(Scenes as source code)
——————————

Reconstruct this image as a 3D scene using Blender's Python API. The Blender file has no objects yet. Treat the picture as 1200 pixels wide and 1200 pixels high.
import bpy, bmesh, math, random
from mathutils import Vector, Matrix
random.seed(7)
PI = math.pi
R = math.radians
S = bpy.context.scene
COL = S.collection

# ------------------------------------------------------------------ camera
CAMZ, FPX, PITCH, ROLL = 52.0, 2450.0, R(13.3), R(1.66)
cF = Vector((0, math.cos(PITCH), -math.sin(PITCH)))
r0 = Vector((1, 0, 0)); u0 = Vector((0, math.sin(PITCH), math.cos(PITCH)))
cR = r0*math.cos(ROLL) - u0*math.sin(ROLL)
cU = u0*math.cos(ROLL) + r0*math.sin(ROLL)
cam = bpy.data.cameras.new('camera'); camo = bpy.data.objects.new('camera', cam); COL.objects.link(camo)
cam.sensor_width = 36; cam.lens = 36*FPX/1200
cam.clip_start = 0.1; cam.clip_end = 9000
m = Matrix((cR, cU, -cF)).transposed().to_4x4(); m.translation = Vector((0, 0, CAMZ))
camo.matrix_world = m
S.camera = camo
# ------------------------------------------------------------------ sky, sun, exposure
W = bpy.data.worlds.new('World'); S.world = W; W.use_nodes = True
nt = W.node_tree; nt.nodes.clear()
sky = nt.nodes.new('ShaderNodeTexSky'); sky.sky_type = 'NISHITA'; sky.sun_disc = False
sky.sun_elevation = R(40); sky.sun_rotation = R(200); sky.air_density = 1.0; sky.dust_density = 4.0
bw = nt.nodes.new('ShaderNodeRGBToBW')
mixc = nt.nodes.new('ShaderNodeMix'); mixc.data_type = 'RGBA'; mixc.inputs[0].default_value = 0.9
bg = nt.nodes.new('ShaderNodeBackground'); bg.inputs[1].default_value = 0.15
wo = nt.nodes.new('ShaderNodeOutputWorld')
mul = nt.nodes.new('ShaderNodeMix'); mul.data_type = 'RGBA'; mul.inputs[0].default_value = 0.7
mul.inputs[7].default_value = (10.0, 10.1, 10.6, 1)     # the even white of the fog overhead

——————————

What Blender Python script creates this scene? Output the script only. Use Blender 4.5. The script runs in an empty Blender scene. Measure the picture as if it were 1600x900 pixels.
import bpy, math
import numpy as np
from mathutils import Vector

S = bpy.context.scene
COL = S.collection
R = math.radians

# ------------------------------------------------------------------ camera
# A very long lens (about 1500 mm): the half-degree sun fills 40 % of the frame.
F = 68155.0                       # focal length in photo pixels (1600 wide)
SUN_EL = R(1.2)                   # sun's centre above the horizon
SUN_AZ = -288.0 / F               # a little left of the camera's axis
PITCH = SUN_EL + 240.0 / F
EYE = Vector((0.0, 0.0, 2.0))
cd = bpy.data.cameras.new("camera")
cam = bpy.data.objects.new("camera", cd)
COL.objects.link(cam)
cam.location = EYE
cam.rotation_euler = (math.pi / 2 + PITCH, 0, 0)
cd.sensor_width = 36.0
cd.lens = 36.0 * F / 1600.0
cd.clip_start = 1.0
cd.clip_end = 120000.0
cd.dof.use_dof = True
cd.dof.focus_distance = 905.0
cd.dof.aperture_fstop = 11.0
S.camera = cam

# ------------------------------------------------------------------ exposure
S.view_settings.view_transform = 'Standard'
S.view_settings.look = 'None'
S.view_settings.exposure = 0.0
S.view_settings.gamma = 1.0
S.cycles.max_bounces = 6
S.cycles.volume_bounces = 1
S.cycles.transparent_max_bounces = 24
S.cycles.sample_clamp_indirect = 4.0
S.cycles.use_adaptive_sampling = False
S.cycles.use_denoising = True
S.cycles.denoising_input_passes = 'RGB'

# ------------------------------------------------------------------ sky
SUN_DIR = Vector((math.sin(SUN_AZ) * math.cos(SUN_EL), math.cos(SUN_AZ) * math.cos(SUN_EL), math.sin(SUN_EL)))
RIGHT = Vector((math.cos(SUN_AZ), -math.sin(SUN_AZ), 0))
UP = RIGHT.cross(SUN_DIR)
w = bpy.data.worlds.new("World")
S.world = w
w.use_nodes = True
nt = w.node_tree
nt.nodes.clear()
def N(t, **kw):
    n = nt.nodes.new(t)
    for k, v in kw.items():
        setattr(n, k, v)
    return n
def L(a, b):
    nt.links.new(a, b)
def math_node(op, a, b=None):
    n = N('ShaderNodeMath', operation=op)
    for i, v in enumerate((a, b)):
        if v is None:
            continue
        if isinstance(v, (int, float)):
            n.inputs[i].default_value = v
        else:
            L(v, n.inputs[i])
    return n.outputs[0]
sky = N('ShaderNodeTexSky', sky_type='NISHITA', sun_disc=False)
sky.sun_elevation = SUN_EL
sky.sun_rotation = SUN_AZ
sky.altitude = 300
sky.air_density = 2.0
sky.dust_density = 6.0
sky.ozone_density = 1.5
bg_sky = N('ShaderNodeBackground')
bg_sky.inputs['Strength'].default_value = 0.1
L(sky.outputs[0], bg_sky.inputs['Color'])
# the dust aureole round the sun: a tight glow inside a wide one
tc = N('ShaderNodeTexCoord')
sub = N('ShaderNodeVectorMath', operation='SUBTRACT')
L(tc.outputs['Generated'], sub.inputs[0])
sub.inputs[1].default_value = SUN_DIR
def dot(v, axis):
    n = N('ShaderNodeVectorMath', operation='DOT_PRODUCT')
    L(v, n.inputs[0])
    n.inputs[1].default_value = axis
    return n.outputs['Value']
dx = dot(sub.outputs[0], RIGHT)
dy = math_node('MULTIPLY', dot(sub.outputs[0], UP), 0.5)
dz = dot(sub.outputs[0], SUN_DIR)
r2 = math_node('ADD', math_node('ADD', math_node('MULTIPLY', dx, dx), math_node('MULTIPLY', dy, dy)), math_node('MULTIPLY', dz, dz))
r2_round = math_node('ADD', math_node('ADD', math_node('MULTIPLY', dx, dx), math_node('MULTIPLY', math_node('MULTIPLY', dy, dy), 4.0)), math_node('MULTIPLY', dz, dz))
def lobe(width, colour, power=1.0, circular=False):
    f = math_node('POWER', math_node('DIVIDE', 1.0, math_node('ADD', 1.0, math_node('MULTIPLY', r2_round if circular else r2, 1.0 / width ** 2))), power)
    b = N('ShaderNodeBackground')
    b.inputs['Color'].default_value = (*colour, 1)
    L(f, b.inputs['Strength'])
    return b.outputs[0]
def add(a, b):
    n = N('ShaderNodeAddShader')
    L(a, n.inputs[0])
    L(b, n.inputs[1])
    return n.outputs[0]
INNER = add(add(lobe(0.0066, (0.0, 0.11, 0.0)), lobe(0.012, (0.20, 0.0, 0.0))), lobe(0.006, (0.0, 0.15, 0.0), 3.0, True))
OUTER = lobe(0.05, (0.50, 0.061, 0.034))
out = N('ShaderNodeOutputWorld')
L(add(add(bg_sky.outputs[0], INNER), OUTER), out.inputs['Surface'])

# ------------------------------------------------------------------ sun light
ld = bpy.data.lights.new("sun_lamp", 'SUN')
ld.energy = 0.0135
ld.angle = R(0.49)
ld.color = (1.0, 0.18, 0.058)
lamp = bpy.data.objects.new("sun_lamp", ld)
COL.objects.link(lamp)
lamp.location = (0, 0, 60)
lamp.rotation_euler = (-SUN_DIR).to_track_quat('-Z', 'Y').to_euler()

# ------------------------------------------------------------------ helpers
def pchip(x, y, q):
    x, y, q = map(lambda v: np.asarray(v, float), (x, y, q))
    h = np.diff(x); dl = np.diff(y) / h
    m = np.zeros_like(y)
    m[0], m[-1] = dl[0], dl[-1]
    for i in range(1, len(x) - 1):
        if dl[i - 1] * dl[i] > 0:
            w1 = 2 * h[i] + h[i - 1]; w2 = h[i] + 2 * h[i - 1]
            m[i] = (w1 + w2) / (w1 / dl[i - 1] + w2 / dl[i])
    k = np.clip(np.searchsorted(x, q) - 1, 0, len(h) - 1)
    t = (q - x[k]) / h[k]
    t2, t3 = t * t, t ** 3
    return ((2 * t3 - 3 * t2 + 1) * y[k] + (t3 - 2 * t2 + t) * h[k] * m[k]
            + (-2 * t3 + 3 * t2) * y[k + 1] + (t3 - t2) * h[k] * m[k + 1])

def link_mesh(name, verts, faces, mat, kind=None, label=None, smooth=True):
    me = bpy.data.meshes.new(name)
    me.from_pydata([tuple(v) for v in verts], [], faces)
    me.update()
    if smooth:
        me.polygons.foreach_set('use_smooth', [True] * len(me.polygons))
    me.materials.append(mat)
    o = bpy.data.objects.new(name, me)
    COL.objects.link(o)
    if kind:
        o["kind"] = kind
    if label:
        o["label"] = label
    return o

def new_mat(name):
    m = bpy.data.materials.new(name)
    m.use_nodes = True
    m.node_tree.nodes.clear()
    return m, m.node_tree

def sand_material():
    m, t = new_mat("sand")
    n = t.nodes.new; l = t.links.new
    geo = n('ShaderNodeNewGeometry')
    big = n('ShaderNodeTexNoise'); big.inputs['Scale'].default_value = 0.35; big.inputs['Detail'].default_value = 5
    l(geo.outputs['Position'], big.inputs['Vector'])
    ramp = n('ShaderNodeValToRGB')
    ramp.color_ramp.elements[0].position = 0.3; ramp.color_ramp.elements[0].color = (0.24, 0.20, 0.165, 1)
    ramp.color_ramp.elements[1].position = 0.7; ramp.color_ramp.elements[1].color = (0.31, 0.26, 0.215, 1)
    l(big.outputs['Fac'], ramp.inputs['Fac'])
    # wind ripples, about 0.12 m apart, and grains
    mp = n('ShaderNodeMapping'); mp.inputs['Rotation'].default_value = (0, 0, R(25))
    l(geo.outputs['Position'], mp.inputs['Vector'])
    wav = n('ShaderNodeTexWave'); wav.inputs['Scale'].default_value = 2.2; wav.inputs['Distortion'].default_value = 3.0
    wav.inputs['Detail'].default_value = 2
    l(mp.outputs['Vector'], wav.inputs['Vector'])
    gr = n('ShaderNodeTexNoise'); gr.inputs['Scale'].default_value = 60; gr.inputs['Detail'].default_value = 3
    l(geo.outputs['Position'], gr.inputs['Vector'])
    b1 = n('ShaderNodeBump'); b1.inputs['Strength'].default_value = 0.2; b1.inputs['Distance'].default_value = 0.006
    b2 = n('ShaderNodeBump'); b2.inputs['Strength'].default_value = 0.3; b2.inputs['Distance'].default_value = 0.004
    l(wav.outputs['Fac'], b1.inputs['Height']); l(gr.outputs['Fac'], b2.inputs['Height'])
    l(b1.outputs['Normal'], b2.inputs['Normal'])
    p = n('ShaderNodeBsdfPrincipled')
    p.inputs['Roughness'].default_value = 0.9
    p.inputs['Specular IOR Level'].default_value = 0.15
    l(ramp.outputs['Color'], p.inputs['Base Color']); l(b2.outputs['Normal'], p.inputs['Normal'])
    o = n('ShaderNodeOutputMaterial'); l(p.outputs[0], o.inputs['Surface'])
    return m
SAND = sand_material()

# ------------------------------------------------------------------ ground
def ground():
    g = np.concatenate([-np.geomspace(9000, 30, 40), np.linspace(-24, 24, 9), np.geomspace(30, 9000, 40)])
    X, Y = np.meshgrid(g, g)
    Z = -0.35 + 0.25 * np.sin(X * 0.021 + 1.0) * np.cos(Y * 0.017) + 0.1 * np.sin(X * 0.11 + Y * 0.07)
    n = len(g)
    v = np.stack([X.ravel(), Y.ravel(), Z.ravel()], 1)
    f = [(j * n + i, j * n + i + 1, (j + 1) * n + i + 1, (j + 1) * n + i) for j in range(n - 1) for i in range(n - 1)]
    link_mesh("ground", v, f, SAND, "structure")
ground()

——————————

## What is required
Within the listing above, locate the line containing "Reconstruct this image" and the line containing "mul.inputs[7].default_value = (10.0, 10.1, 10.6, 1)". Reproduce those two lines and all lines between them exactly, with nothing added.

## Answer to this task
Reconstruct this image as a 3D scene using Blender's Python API. The Blender file has no objects yet. Treat the picture as 1200 pixels wide and 1200 pixels high.
import bpy, bmesh, math, random
from mathutils import Vector, Matrix
random.seed(7)
PI = math.pi
R = math.radians
S = bpy.context.scene
COL = S.collection

# ------------------------------------------------------------------ camera
CAMZ, FPX, PITCH, ROLL = 52.0, 2450.0, R(13.3), R(1.66)
cF = Vector((0, math.cos(PITCH), -math.sin(PITCH)))
r0 = Vector((1, 0, 0)); u0 = Vector((0, math.sin(PITCH), math.cos(PITCH)))
cR = r0*math.cos(ROLL) - u0*math.sin(ROLL)
cU = u0*math.cos(ROLL) + r0*math.sin(ROLL)
cam = bpy.data.cameras.new('camera'); camo = bpy.data.objects.new('camera', cam); COL.objects.link(camo)
cam.sensor_width = 36; cam.lens = 36*FPX/1200
cam.clip_start = 0.1; cam.clip_end = 9000
m = Matrix((cR, cU, -cF)).transposed().to_4x4(); m.translation = Vector((0, 0, CAMZ))
camo.matrix_world = m
S.camera = camo
# ------------------------------------------------------------------ sky, sun, exposure
W = bpy.data.worlds.new('World'); S.world = W; W.use_nodes = True
nt = W.node_tree; nt.nodes.clear()
sky = nt.nodes.new('ShaderNodeTexSky'); sky.sky_type = 'NISHITA'; sky.sun_disc = False
sky.sun_elevation = R(40); sky.sun_rotation = R(200); sky.air_density = 1.0; sky.dust_density = 4.0
bw = nt.nodes.new('ShaderNodeRGBToBW')
mixc = nt.nodes.new('ShaderNodeMix'); mixc.data_type = 'RGBA'; mixc.inputs[0].default_value = 0.9
bg = nt.nodes.new('ShaderNodeBackground'); bg.inputs[1].default_value = 0.15
wo = nt.nodes.new('ShaderNodeOutputWorld')
mul = nt.nodes.new('ShaderNodeMix'); mul.data_type = 'RGBA'; mul.inputs[0].default_value = 0.7
mul.inputs[7].default_value = (10.0, 10.1, 10.6, 1)     # the even white of the fog overhead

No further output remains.